Aim of the task: Return only the lines running from the top of the entries to the line with "S.camera = cam", inclusive, exactly as written.

[Scripts that build scenes]

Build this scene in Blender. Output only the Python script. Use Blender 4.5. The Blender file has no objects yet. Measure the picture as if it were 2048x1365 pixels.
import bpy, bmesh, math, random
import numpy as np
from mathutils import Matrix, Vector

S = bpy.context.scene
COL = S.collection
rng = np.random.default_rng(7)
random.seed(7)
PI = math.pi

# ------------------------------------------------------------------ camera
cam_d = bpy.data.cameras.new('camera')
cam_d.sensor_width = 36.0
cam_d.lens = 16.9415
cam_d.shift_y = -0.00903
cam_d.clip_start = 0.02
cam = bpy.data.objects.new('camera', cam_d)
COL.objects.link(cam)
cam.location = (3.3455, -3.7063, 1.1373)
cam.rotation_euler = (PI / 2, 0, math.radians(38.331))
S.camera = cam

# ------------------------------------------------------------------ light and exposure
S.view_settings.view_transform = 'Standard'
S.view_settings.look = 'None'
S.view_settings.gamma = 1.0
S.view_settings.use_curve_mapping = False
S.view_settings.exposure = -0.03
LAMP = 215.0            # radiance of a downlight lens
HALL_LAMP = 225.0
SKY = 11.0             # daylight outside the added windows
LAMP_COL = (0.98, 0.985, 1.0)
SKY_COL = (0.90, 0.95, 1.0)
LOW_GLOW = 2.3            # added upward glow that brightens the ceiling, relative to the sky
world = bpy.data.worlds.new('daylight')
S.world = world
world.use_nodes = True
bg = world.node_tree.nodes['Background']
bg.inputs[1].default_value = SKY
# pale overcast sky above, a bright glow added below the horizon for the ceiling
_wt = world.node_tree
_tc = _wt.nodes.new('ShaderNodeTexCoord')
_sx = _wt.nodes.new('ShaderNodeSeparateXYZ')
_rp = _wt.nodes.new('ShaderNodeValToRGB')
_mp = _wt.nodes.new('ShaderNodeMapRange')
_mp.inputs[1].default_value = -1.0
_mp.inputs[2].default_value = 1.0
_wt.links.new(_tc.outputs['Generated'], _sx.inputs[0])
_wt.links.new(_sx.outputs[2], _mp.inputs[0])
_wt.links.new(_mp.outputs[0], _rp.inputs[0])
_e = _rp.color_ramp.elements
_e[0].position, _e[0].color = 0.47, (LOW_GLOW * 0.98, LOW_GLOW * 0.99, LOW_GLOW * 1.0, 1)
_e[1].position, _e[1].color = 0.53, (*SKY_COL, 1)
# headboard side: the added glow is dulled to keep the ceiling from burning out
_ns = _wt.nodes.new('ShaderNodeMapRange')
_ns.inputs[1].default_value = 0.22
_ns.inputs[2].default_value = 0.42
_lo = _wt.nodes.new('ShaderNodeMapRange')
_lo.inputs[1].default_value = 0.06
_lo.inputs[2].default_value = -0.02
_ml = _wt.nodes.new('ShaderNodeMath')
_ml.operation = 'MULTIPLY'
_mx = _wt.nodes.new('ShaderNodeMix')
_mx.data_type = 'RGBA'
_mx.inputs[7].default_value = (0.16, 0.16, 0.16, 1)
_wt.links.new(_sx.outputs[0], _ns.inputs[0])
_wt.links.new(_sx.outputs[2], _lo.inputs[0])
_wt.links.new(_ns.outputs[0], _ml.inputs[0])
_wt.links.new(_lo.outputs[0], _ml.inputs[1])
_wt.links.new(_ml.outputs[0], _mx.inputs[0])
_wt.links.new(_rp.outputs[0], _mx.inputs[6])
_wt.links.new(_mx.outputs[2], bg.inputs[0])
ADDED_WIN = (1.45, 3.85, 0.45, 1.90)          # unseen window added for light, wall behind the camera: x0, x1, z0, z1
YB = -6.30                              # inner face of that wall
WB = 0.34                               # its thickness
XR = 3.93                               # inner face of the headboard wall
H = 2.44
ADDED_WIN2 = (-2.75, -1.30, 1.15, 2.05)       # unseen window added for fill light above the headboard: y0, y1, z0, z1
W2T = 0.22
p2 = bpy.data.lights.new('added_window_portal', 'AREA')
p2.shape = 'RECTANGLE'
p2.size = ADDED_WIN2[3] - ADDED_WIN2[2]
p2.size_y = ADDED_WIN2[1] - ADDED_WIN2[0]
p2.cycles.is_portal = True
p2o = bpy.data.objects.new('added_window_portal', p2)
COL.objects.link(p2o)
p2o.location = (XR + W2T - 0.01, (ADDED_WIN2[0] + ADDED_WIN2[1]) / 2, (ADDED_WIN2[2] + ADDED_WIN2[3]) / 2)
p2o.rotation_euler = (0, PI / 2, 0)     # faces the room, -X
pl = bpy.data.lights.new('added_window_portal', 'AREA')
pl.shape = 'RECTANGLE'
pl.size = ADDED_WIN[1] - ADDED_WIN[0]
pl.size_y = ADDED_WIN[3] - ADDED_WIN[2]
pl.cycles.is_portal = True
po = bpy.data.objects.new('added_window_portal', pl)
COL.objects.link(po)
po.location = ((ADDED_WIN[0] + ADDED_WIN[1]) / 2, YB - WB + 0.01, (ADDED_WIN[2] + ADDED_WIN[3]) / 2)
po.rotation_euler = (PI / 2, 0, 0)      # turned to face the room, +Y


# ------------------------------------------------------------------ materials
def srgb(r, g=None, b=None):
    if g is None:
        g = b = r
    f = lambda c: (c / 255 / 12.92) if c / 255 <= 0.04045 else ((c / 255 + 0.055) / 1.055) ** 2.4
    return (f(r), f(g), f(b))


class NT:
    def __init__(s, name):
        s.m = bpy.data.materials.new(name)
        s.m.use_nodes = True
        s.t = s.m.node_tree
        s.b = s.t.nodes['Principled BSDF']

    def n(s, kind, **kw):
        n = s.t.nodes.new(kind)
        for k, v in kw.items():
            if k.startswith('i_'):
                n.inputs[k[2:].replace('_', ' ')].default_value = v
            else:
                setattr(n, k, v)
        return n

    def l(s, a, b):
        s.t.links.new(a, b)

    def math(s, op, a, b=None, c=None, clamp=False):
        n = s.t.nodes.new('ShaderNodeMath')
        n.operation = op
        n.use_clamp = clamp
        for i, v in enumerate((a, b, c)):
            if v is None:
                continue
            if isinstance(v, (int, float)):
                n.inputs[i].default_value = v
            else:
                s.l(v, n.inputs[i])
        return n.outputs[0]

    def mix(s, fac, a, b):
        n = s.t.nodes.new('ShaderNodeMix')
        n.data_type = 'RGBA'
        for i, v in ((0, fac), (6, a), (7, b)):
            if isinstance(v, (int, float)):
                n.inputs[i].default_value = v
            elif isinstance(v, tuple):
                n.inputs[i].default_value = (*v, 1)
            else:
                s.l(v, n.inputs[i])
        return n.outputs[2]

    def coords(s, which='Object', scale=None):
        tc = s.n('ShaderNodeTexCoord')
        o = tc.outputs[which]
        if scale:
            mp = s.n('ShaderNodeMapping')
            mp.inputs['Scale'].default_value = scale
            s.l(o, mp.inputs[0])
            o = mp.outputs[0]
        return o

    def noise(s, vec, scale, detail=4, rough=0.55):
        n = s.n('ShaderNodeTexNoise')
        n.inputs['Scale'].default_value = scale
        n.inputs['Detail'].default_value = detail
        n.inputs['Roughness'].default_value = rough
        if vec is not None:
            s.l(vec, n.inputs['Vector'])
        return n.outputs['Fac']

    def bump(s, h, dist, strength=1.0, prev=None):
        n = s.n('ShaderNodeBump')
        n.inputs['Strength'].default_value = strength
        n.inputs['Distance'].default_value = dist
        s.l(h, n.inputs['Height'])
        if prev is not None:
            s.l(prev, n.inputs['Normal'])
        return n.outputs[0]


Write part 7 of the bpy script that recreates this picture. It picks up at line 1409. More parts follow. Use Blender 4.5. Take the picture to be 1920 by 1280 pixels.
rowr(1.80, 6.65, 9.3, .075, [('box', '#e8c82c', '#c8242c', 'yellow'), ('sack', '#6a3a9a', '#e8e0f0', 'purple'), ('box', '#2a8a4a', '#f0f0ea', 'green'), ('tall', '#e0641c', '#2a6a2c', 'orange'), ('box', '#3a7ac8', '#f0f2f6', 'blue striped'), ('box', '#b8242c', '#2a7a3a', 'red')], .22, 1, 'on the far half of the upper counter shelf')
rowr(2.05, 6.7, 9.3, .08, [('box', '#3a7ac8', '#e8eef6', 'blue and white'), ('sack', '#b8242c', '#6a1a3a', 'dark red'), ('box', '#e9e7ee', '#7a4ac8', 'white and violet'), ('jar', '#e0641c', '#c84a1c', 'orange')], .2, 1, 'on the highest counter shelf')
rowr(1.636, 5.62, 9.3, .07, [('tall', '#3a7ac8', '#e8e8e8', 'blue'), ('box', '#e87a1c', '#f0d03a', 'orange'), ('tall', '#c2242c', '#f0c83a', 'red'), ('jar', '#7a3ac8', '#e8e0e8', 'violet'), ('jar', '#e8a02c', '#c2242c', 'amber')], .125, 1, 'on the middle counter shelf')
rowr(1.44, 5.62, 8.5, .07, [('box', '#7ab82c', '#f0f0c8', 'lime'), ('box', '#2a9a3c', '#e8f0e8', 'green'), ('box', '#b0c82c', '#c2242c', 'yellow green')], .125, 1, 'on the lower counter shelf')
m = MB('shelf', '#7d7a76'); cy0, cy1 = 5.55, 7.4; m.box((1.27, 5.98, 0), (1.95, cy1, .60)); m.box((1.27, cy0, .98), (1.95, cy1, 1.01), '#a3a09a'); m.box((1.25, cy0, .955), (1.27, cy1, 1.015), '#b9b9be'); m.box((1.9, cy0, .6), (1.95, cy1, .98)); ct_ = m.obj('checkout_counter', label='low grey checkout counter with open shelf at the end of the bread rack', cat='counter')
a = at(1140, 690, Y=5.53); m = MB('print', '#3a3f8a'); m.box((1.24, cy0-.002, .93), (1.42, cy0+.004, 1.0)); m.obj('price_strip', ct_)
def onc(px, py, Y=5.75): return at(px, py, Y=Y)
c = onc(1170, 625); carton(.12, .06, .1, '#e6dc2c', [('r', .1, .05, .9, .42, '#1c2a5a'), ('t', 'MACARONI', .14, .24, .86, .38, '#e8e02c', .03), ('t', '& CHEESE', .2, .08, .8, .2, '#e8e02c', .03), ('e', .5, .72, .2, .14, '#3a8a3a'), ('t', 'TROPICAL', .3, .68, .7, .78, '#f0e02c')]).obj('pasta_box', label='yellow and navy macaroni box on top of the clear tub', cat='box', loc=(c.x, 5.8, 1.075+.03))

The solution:
Build this scene in Blender. Output only the Python script. Use Blender 4.5. The Blender file has no objects yet. Measure the picture as if it were 2048x1365 pixels.
import bpy, bmesh, math, random
import numpy as np
from mathutils import Matrix, Vector

S = bpy.context.scene
COL = S.collection
rng = np.random.default_rng(7)
random.seed(7)
PI = math.pi

# ------------------------------------------------------------------ camera
cam_d = bpy.data.cameras.new('camera')
cam_d.sensor_width = 36.0
cam_d.lens = 16.9415
cam_d.shift_y = -0.00903
cam_d.clip_start = 0.02
cam = bpy.data.objects.new('camera', cam_d)
COL.objects.link(cam)
cam.location = (3.3455, -3.7063, 1.1373)
cam.rotation_euler = (PI / 2, 0, math.radians(38.331))
S.camera = cam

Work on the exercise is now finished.